The goal is validation speed. If the AI says: “I’m not sure about this, please check it briefly”, and the employee only has to click once, the process is still highly profitable. But if the AI remains silent and provides incorrect data, the process breaks down.
Proof of concept: realism creates trust
Imagine your system delivers an actual STP (dark processing) rate of 85%, but the data quality of that 85% is absolutely flawless. The remaining 15% is validated by your specialists in an optimized user interface in a matter of seconds.
The result:
- Data integrity: Your ERP stays clean.
- Employee satisfaction: Your teams do not have to search for the “needle in the haystack” (errors in supposedly correct data), but only process clearly defined exceptions.
- Scalability: Such a system learns. The model is retrained through human correction with low confidence (continuous learning).
This is the approach we pursue technologically. It’s not about selling the customer 99% and leaving them alone with the errors. It’s about building a system that is intelligent enough to know its limits.

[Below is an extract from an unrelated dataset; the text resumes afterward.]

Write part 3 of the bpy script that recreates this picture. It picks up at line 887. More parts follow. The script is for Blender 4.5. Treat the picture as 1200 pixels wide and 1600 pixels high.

Conclusion: Stop chasing phantom numbers
The obsession with “99% accuracy” is a relic from the early days of OCR. In the era of generative AI and complex neural networks, we need to change our KPIs. Don’t ask your vendor: “What is your recognition rate?” Instead, ask: “How good is your AI at judging when it’s wrong?”
Real efficiency is not achieved by denying errors, but by managing them efficiently. Anyone who makes this paradigm shift will find that automation is suddenly no longer just a project on paper, but a real value driver in the company. Be skeptical of promises of perfection. Rely on process resilience.